Afterwards, I traveled to Chimbote, a harbor city in northern Peru. There I collected this sample from the wall of a school, “Halloween, fiesta diabolica, no participe, lea la biblia. Xto,” graffiti that shows its subversive and anti-American spirit. Later, I traveled to Ayacucho, an Andean city that during the 80s and early 90s was marked by the political violence of The Shining Path and counter insurgency forces. Two voices emerged in the graffiti in the men’s restrooms of the Universidad Nacional San Cristobal de Huamanga.
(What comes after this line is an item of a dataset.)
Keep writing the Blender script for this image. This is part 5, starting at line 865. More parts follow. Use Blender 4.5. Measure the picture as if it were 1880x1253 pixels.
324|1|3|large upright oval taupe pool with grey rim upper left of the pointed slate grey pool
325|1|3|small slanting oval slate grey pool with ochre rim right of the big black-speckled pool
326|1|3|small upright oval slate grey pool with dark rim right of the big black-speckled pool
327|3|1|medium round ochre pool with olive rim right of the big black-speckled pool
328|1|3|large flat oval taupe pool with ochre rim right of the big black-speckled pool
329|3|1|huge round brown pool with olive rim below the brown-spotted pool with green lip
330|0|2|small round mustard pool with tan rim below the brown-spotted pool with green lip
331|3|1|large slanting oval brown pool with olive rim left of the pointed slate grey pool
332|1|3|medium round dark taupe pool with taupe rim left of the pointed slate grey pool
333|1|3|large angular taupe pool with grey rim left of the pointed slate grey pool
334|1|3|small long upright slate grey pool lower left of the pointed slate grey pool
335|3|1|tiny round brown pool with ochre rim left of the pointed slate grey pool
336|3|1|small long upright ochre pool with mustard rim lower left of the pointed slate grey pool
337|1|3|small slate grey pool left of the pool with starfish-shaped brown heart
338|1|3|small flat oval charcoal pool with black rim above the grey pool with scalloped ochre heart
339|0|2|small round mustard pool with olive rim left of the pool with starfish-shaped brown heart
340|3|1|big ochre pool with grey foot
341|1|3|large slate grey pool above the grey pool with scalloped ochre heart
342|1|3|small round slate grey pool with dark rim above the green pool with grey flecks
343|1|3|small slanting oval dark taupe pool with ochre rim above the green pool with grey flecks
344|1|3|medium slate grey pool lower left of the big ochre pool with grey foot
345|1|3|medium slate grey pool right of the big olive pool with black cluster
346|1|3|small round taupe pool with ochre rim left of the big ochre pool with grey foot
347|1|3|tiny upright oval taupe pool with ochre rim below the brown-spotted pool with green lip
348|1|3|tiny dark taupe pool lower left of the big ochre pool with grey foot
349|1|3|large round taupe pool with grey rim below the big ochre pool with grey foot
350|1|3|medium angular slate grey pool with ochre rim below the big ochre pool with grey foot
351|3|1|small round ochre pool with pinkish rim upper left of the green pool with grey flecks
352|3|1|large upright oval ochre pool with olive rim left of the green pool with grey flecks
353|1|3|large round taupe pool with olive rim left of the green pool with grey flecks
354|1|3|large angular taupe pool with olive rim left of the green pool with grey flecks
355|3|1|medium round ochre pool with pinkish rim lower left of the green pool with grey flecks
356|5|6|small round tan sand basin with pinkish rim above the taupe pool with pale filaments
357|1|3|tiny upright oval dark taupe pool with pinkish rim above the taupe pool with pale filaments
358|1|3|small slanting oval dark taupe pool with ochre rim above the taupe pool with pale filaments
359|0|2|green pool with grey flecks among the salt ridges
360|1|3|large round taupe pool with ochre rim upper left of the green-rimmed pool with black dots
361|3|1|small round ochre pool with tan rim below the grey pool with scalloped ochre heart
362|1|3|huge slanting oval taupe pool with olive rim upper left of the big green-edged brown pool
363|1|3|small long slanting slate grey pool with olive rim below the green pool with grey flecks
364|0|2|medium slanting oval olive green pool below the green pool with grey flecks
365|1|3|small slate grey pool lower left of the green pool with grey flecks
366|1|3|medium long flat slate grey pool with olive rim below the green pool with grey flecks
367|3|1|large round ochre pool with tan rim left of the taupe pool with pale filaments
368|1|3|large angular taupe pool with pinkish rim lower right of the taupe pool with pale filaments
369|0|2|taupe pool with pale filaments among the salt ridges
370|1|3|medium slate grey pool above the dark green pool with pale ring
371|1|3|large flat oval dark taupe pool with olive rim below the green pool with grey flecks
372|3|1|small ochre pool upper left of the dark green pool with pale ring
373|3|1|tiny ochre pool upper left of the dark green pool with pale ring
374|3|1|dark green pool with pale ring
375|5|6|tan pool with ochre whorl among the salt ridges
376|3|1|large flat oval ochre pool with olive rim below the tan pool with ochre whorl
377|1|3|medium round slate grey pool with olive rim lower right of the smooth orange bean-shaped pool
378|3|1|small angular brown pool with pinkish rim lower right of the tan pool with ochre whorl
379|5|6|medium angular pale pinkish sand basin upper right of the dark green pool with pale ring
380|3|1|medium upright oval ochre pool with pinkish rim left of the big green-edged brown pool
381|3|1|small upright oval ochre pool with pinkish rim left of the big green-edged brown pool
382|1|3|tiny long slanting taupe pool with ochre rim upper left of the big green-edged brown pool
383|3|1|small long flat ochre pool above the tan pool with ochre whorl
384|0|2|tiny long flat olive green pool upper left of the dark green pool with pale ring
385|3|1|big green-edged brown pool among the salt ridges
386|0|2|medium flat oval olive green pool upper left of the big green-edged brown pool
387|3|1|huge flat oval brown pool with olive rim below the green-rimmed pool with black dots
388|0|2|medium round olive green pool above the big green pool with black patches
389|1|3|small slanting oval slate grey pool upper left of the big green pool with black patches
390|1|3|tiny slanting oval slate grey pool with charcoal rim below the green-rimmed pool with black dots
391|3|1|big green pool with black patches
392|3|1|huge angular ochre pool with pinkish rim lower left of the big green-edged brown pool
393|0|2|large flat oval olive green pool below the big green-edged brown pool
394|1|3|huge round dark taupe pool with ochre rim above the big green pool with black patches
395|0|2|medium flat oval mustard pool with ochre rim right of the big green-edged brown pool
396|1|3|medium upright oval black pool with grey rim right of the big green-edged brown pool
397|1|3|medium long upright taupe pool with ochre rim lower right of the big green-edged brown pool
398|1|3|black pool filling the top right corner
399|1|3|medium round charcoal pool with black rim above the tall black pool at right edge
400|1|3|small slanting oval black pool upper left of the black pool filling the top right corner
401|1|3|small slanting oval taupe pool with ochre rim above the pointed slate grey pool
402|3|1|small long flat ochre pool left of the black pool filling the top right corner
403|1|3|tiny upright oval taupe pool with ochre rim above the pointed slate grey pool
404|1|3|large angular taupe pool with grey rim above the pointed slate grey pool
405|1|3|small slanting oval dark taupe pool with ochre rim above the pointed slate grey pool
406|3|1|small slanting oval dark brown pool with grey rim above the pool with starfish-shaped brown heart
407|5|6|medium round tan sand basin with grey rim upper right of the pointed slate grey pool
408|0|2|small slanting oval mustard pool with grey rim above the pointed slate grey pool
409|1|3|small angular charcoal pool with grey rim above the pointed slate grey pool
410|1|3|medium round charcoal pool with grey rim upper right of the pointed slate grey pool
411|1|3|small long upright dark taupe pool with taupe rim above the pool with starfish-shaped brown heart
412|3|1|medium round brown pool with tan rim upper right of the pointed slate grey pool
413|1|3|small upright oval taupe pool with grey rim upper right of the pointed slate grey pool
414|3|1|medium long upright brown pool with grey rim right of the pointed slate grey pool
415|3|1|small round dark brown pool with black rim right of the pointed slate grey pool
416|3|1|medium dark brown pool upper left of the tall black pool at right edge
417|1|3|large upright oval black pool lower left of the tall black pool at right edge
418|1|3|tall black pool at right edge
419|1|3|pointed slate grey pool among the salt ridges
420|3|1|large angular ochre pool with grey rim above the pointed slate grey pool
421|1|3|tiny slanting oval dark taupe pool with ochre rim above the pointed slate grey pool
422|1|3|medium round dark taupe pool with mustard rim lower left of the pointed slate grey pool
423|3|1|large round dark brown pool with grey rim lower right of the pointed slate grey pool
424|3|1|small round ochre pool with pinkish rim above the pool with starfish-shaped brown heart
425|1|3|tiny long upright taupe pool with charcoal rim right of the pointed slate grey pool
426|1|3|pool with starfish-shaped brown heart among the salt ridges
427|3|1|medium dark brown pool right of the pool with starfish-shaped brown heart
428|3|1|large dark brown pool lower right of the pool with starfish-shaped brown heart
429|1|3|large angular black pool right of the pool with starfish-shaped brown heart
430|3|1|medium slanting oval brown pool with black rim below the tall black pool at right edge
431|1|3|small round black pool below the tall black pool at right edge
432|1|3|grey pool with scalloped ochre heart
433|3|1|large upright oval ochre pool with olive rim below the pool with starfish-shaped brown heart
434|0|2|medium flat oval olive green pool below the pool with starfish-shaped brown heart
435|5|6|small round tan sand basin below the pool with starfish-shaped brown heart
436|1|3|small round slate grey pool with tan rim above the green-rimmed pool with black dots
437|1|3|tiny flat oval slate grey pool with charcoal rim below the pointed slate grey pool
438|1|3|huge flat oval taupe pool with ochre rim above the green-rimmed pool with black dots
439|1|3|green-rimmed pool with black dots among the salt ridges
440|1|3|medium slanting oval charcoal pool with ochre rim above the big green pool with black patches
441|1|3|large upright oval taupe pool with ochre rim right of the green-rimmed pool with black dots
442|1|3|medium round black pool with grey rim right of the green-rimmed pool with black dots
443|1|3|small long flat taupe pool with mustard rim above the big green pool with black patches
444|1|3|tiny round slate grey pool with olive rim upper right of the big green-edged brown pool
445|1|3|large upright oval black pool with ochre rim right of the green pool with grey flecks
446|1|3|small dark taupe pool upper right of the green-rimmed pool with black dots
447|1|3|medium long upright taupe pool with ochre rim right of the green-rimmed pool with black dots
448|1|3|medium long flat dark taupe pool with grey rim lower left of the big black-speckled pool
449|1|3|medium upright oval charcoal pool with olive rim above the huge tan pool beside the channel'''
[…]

Some was in favor of the defeated communist guerrillas and some opposed them. Thus, superinscribed on a grafitti in favor of the “PCP” (Partido Comunista del Perú, Sendero Luminoso), one can read, as a palimpsest, a graffiti against it, written down as an acrostic, “Por Cojudos Perdieron.” There were many others that showed discontent with the Toledo regime and fear that the APRA of Alan García might return to power. An acrostic from APRA, García’s political party, reads, “Alianza Para que Robe Alan.”

Public workers, Ayacucho, Peru.

My objective of reinforcing the depth of the fourth chapter of my doctoral dissertation in which I examine underground writer, Óscar Malca, was accomplished. I argue that Malca’s aesthetics follow those of the suicidal Peruvian poet, Luis Hernández, as a founder of what I call “graffiti aesthetics” in a not-yet-studied poetic tradition in Peru. This is an aesthetics of spontaneity, iconoclasm, brevity, humor, street sensibility and slang. It involves a new semantics of breaking the law and delinquency in which the representatives of the State and the law (policemen, judges, broadcasters, et al.) are presented as morally worse than the grass roots sectors, represented by thieves, drug addicts, unemployed people and prostitutes. For example, one graffiti reads, “Partido Socialista de los Trabajadores, Borrachos, Pillos, Rumbo a la Revolución Satánica.” Another says, “Vurros no zaven escribir, sonsos, vestias, escrivan bien.” And, another, “Qué sabes de idiotalogías.”

Murals of Jiron Quilca, Lima.
Men’s Bathroom, Education Department, Universidad Nacional San Cristobal de Huamanga, Ayacucho, Peru.

Graffiti aesthetics in Peru of the 1990s, I contended before my travel, is a form of art that contests the neoliberal order and its mechanisms: publication, publicity and the market. However, the field research has allowed me to see, that even graffiti aesthetics and graffiti can be used by the market. In a clothing and souvenir store in Lima (La casa de las Bromas), for example, I saw t-shirts that had graffiti stamped on them: “Me gustan los hombres sensibles, que lloren cuando los pateen;” “No soy inútil, por lo menos sirvo como un MAL EJEMPLO;” “Graduado con 20 (Grados de alcohol en la sangre);” “FBI-Fundación de Borrachos Incorregibles;” “No soy perfecto, pero algunas de mis partes son excelentes,” etc.

Student protests at La Pontificia Universidad Catolica del Peru.

Finally, I visited the Pontificia Universidad Católica del Perú, where Hernández’s notebooks are archived. These notebooks contain poems in a graffiti style that have never been published. I explored them in comparison to Malca’s graffiti aesthetics as a transgressive narrative in neoliberal Peru. Graffiti aesthetics was part of an important subversive tradition in Chile and Argentina during the dictatorship period and afterwards. In Peru it has also been a channel of expression for marginal and repressed groups. Although in some cases, neoliberal ideology is also profiting from it.

Fishing boats, Chimbote, Peru.
Fishing net weavers in Chimbote, Peru.

Market in Ayacucho, Peru.

Monument for the victims of political violence.
Men’s Bathroom, Education Department, Universidad Nacional San Cristobal de Huamanga, Ayacucho, Peru.